Requirements
Return the material word for word. Do not include pictures.

Raw data
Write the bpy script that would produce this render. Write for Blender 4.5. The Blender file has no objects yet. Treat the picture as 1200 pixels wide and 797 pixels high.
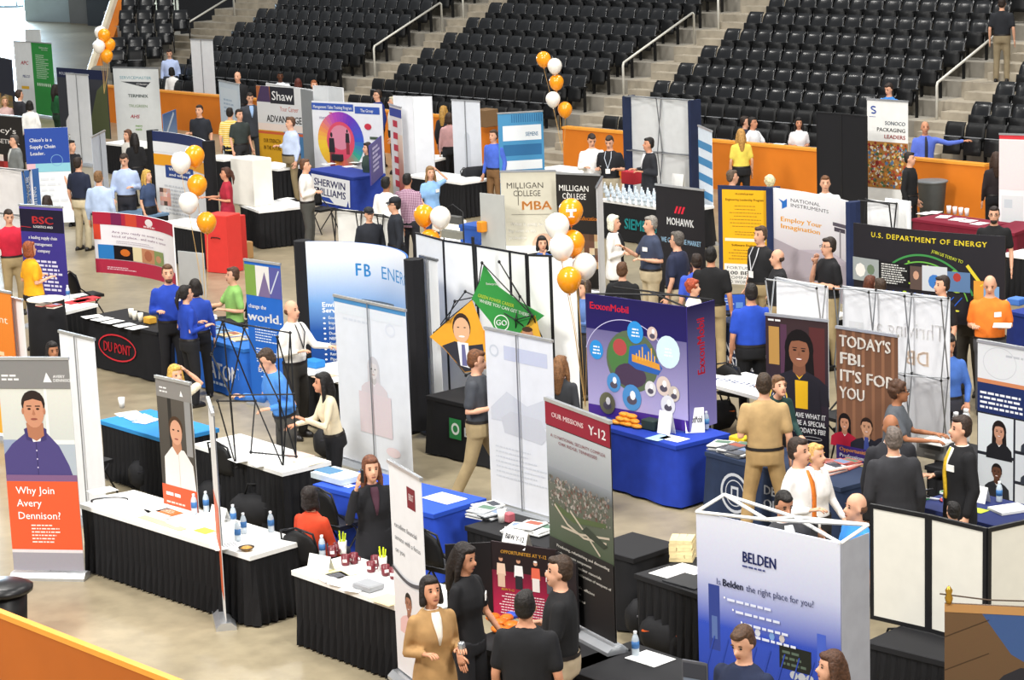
# Career fair on an arena floor, seen from the opposite stands
import bpy, math, random
import numpy as np
from mathutils.geometry import tessellate_polygon
from mathutils import Vector, Matrix
random.seed(7)
sc = bpy.context.scene
COL = sc.collection
# ------------------------------------------------------------------ camera
F_PX, PITCH, ROLL, CAM_H = 2750.0, math.radians(11.95), math.radians(-2.15), 7.35
_f = np.array([0, math.cos(PITCH), -math.sin(PITCH)])
_r0 = np.array([1.0, 0, 0]); _u0 = np.cross(_r0, _f)
CR = _r0*math.cos(ROLL) + _u0*math.sin(ROLL)
CU = -_r0*math.sin(ROLL) + _u0*math.cos(ROLL)
cam_d = bpy.data.cameras.new('camera'); cam = bpy.data.objects.new('camera', cam_d); COL.objects.link(cam)
cam_d.sensor_width = 36.0; cam_d.lens = F_PX/1200*36.0; cam_d.clip_start = 1.0; cam_d.clip_end = 400
cam.matrix_world = Matrix(((CR[0], CU[0], -_f[0], 0), (CR[1], CU[1], -_f[1], 0), (CR[2], CU[2], -_f[2], CAM_H), (0, 0, 0, 1)))
sc.camera = cam
# ------------------------------------------------------------------ light
w = bpy.data.worlds.new('world'); sc.world = w; w.use_nodes = True
bg = w.node_tree.nodes['Background']; bg.inputs[0].default_value = (0.93, 0.97, 1.0, 1); bg.inputs[1].default_value = 0.40
def area(name, loc, size, power, col=(1, .97, .92), target=None, sy=None):
    d = bpy.data.lights.new(name, 'AREA'); d.energy = power; d.size = size; d.color = col
    if sy: d.shape = 'RECTANGLE'; d.size_y = sy
    o = bpy.data.objects.new(name, d); COL.objects.link(o); o.location = loc
    if target is not None:
        o.rotation_euler = (Vector(target)-Vector(loc)).to_track_quat('-Z', 'Y').to_euler()
    return o
for i, (lx, ly) in enumerate(((-9, 18), (7, 18), (-9, 36), (9, 34), (-7, 56), (13, 52))):
    area('arena_lamp', (lx, ly, 21), 4.0, 2550)
area('arena_lamp', (-16, 8, 20), 4.0, 6800, target=(4, 52, 1))
area('arena_lamp', (10, 2, 21), 4.0, 5200, target=(2, 34, 1))
sc.view_settings.view_transform = 'Standard'; sc.view_settings.look = 'None'
sc.view_settings.gamma = 1.0; sc.view_settings.use_curve_mapping = False
sc.view_settings.exposure = 0.0
# ------------------------------------------------------------------ helpers
def at(x, y, z=0.0):
    "world point on the plane z seen at pixel (x, y) of the 1200x797 frame"
    d = _f*F_PX + CR*(x-600.0) - CU*(y-398.5)
    return np.array([0, 0, CAM_H]) + d*((z-CAM_H)/d[2])
def proj(P):
    P = np.asarray(P, float)-np.array([0, 0, CAM_H]); d = P@_f
    return 600+F_PX*(P@CR)/d, 398.5-F_PX*(P@CU)/d
def lin(h):
    if not isinstance(h, str): return tuple(h)
    h = h.lstrip('#'); h = ''.join(c*2 for c in h) if len(h) == 3 else h; v = [int(h[i:i+2], 16)/255 for i in (0, 2, 4)]
    return tuple(c/12.92 if c <= .04045 else ((c+.055)/1.055)**2.4 for c in v)
MATS = {}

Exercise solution
Write the bpy script that would produce this render. Write for Blender 4.5. The Blender file has no objects yet. Treat the picture as 1200 pixels wide and 797 pixels high.
# Career fair on an arena floor, seen from the opposite stands
import bpy, math, random
import numpy as np
from mathutils.geometry import tessellate_polygon
from mathutils import Vector, Matrix
random.seed(7)
sc = bpy.context.scene
COL = sc.collection
# ------------------------------------------------------------------ camera
F_PX, PITCH, ROLL, CAM_H = 2750.0, math.radians(11.95), math.radians(-2.15), 7.35
_f = np.array([0, math.cos(PITCH), -math.sin(PITCH)])
_r0 = np.array([1.0, 0, 0]); _u0 = np.cross(_r0, _f)
CR = _r0*math.cos(ROLL) + _u0*math.sin(ROLL)
CU = -_r0*math.sin(ROLL) + _u0*math.cos(ROLL)
cam_d = bpy.data.cameras.new('camera'); cam = bpy.data.objects.new('camera', cam_d); COL.objects.link(cam)
cam_d.sensor_width = 36.0; cam_d.lens = F_PX/1200*36.0; cam_d.clip_start = 1.0; cam_d.clip_end = 400
cam.matrix_world = Matrix(((CR[0], CU[0], -_f[0], 0), (CR[1], CU[1], -_f[1], 0), (CR[2], CU[2], -_f[2], CAM_H), (0, 0, 0, 1)))
sc.camera = cam
# ------------------------------------------------------------------ light
w = bpy.data.worlds.new('world'); sc.world = w; w.use_nodes = True
bg = w.node_tree.nodes['Background']; bg.inputs[0].default_value = (0.93, 0.97, 1.0, 1); bg.inputs[1].default_value = 0.40
def area(name, loc, size, power, col=(1, .97, .92), target=None, sy=None):
    d = bpy.data.lights.new(name, 'AREA'); d.energy = power; d.size = size; d.color = col
    if sy: d.shape = 'RECTANGLE'; d.size_y = sy
    o = bpy.data.objects.new(name, d); COL.objects.link(o); o.location = loc
    if target is not None:
        o.rotation_euler = (Vector(target)-Vector(loc)).to_track_quat('-Z', 'Y').to_euler()
    return o
for i, (lx, ly) in enumerate(((-9, 18), (7, 18), (-9, 36), (9, 34), (-7, 56), (13, 52))):
    area('arena_lamp', (lx, ly, 21), 4.0, 2550)
area('arena_lamp', (-16, 8, 20), 4.0, 6800, target=(4, 52, 1))
area('arena_lamp', (10, 2, 21), 4.0, 5200, target=(2, 34, 1))
sc.view_settings.view_transform = 'Standard'; sc.view_settings.look = 'None'
sc.view_settings.gamma = 1.0; sc.view_settings.use_curve_mapping = False
sc.view_settings.exposure = 0.0
# ------------------------------------------------------------------ helpers
def at(x, y, z=0.0):
    "world point on the plane z seen at pixel (x, y) of the 1200x797 frame"
    d = _f*F_PX + CR*(x-600.0) - CU*(y-398.5)
    return np.array([0, 0, CAM_H]) + d*((z-CAM_H)/d[2])
def proj(P):
    P = np.asarray(P, float)-np.array([0, 0, CAM_H]); d = P@_f
    return 600+F_PX*(P@CR)/d, 398.5-F_PX*(P@CU)/d
def lin(h):
    if not isinstance(h, str): return tuple(h)
    h = h.lstrip('#'); h = ''.join(c*2 for c in h) if len(h) == 3 else h; v = [int(h[i:i+2], 16)/255 for i in (0, 2, 4)]
    return tuple(c/12.92 if c <= .04045 else ((c+.055)/1.055)**2.4 for c in v)
MATS = {}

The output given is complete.